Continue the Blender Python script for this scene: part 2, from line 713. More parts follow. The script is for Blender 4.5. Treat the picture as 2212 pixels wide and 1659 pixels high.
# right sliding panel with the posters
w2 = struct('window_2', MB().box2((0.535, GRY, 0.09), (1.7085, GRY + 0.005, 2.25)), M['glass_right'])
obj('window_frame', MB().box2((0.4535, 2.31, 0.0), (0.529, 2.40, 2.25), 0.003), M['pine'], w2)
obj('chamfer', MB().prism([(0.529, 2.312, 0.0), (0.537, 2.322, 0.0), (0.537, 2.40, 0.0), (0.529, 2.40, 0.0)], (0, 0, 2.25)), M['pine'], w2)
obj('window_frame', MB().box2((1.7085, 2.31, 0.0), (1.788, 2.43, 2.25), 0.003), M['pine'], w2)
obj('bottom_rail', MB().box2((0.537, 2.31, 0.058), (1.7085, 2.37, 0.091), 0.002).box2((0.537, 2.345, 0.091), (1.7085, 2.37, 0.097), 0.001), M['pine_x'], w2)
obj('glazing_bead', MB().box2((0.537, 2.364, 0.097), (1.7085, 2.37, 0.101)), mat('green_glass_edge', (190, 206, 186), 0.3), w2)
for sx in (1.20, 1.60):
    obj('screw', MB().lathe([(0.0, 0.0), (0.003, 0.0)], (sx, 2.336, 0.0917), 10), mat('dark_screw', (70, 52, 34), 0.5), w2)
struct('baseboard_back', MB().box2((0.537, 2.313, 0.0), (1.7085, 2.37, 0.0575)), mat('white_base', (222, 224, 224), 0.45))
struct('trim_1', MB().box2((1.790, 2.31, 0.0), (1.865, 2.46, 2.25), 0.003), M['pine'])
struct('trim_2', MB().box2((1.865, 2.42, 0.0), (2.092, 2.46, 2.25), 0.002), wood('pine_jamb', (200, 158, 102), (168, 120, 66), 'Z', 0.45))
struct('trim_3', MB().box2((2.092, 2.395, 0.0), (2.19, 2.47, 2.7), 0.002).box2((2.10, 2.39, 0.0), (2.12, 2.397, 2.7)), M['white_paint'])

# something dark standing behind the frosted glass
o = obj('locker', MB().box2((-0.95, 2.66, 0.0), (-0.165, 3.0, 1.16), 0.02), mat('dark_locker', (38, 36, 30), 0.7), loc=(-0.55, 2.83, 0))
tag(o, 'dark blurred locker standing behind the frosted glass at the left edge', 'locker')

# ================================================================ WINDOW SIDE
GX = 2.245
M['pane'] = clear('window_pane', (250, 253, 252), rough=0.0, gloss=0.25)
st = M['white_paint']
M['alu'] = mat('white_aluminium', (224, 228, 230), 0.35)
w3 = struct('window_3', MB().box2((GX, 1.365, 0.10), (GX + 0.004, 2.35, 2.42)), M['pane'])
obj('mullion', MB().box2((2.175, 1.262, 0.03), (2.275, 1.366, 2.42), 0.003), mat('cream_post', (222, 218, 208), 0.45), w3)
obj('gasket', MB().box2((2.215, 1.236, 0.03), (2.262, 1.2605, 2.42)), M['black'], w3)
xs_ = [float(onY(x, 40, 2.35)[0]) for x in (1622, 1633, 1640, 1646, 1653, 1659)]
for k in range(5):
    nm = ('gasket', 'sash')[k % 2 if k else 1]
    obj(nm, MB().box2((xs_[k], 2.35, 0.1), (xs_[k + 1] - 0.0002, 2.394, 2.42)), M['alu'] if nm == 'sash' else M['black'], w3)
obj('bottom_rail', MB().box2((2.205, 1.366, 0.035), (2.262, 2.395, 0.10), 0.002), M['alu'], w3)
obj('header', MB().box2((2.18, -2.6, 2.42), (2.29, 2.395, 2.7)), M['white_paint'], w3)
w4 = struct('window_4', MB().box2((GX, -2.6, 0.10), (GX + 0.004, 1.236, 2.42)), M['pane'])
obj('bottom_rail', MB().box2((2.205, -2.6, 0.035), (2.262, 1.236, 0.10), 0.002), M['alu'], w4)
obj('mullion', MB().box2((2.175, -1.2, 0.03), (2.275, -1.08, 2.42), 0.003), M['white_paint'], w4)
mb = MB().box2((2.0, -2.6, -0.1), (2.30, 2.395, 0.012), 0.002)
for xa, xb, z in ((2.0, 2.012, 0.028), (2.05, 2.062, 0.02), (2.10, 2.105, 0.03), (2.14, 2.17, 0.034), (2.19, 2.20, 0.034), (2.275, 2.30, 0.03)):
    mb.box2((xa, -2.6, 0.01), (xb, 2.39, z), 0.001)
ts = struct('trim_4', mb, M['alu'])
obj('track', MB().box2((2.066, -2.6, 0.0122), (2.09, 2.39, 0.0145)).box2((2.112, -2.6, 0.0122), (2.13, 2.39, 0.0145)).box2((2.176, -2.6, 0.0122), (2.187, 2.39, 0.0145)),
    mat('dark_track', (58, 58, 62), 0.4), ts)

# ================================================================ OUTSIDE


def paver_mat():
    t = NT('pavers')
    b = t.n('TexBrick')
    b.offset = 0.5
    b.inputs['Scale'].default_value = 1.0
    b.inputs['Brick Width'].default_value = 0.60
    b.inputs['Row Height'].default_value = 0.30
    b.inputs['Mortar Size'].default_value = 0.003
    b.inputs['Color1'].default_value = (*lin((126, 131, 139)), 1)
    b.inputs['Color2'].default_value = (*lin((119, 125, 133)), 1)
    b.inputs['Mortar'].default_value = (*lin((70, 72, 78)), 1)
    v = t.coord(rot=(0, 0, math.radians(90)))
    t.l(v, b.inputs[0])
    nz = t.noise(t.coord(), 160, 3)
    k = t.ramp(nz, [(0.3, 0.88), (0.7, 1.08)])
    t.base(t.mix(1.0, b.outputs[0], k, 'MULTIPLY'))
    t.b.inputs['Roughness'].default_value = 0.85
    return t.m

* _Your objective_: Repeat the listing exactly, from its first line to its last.

* _Problem solution_:
Continue the Blender Python script for this scene: part 2, from line 713. More parts follow. The script is for Blender 4.5. Treat the picture as 2212 pixels wide and 1659 pixels high.
# right sliding panel with the posters
w2 = struct('window_2', MB().box2((0.535, GRY, 0.09), (1.7085, GRY + 0.005, 2.25)), M['glass_right'])
obj('window_frame', MB().box2((0.4535, 2.31, 0.0), (0.529, 2.40, 2.25), 0.003), M['pine'], w2)
obj('chamfer', MB().prism([(0.529, 2.312, 0.0), (0.537, 2.322, 0.0), (0.537, 2.40, 0.0), (0.529, 2.40, 0.0)], (0, 0, 2.25)), M['pine'], w2)
obj('window_frame', MB().box2((1.7085, 2.31, 0.0), (1.788, 2.43, 2.25), 0.003), M['pine'], w2)
obj('bottom_rail', MB().box2((0.537, 2.31, 0.058), (1.7085, 2.37, 0.091), 0.002).box2((0.537, 2.345, 0.091), (1.7085, 2.37, 0.097), 0.001), M['pine_x'], w2)
obj('glazing_bead', MB().box2((0.537, 2.364, 0.097), (1.7085, 2.37, 0.101)), mat('green_glass_edge', (190, 206, 186), 0.3), w2)
for sx in (1.20, 1.60):
    obj('screw', MB().lathe([(0.0, 0.0), (0.003, 0.0)], (sx, 2.336, 0.0917), 10), mat('dark_screw', (70, 52, 34), 0.5), w2)
struct('baseboard_back', MB().box2((0.537, 2.313, 0.0), (1.7085, 2.37, 0.0575)), mat('white_base', (222, 224, 224), 0.45))
struct('trim_1', MB().box2((1.790, 2.31, 0.0), (1.865, 2.46, 2.25), 0.003), M['pine'])
struct('trim_2', MB().box2((1.865, 2.42, 0.0), (2.092, 2.46, 2.25), 0.002), wood('pine_jamb', (200, 158, 102), (168, 120, 66), 'Z', 0.45))
struct('trim_3', MB().box2((2.092, 2.395, 0.0), (2.19, 2.47, 2.7), 0.002).box2((2.10, 2.39, 0.0), (2.12, 2.397, 2.7)), M['white_paint'])

# something dark standing behind the frosted glass
o = obj('locker', MB().box2((-0.95, 2.66, 0.0), (-0.165, 3.0, 1.16), 0.02), mat('dark_locker', (38, 36, 30), 0.7), loc=(-0.55, 2.83, 0))
tag(o, 'dark blurred locker standing behind the frosted glass at the left edge', 'locker')

# ================================================================ WINDOW SIDE
GX = 2.245
M['pane'] = clear('window_pane', (250, 253, 252), rough=0.0, gloss=0.25)
st = M['white_paint']
M['alu'] = mat('white_aluminium', (224, 228, 230), 0.35)
w3 = struct('window_3', MB().box2((GX, 1.365, 0.10), (GX + 0.004, 2.35, 2.42)), M['pane'])
obj('mullion', MB().box2((2.175, 1.262, 0.03), (2.275, 1.366, 2.42), 0.003), mat('cream_post', (222, 218, 208), 0.45), w3)
obj('gasket', MB().box2((2.215, 1.236, 0.03), (2.262, 1.2605, 2.42)), M['black'], w3)
xs_ = [float(onY(x, 40, 2.35)[0]) for x in (1622, 1633, 1640, 1646, 1653, 1659)]
for k in range(5):
    nm = ('gasket', 'sash')[k % 2 if k else 1]
    obj(nm, MB().box2((xs_[k], 2.35, 0.1), (xs_[k + 1] - 0.0002, 2.394, 2.42)), M['alu'] if nm == 'sash' else M['black'], w3)
obj('bottom_rail', MB().box2((2.205, 1.366, 0.035), (2.262, 2.395, 0.10), 0.002), M['alu'], w3)
obj('header', MB().box2((2.18, -2.6, 2.42), (2.29, 2.395, 2.7)), M['white_paint'], w3)
w4 = struct('window_4', MB().box2((GX, -2.6, 0.10), (GX + 0.004, 1.236, 2.42)), M['pane'])
obj('bottom_rail', MB().box2((2.205, -2.6, 0.035), (2.262, 1.236, 0.10), 0.002), M['alu'], w4)
obj('mullion', MB().box2((2.175, -1.2, 0.03), (2.275, -1.08, 2.42), 0.003), M['white_paint'], w4)
mb = MB().box2((2.0, -2.6, -0.1), (2.30, 2.395, 0.012), 0.002)
for xa, xb, z in ((2.0, 2.012, 0.028), (2.05, 2.062, 0.02), (2.10, 2.105, 0.03), (2.14, 2.17, 0.034), (2.19, 2.20, 0.034), (2.275, 2.30, 0.03)):
    mb.box2((xa, -2.6, 0.01), (xb, 2.39, z), 0.001)
ts = struct('trim_4', mb, M['alu'])
obj('track', MB().box2((2.066, -2.6, 0.0122), (2.09, 2.39, 0.0145)).box2((2.112, -2.6, 0.0122), (2.13, 2.39, 0.0145)).box2((2.176, -2.6, 0.0122), (2.187, 2.39, 0.0145)),
    mat('dark_track', (58, 58, 62), 0.4), ts)

# ================================================================ OUTSIDE


def paver_mat():
    t = NT('pavers')
    b = t.n('TexBrick')
    b.offset = 0.5
    b.inputs['Scale'].default_value = 1.0
    b.inputs['Brick Width'].default_value = 0.60
    b.inputs['Row Height'].default_value = 0.30
    b.inputs['Mortar Size'].default_value = 0.003
    b.inputs['Color1'].default_value = (*lin((126, 131, 139)), 1)
    b.inputs['Color2'].default_value = (*lin((119, 125, 133)), 1)
    b.inputs['Mortar'].default_value = (*lin((70, 72, 78)), 1)
    v = t.coord(rot=(0, 0, math.radians(90)))
    t.l(v, b.inputs[0])
    nz = t.noise(t.coord(), 160, 3)
    k = t.ramp(nz, [(0.3, 0.88), (0.7, 1.08)])
    t.base(t.mix(1.0, b.outputs[0], k, 'MULTIPLY'))
    t.b.inputs['Roughness'].default_value = 0.85
    return t.m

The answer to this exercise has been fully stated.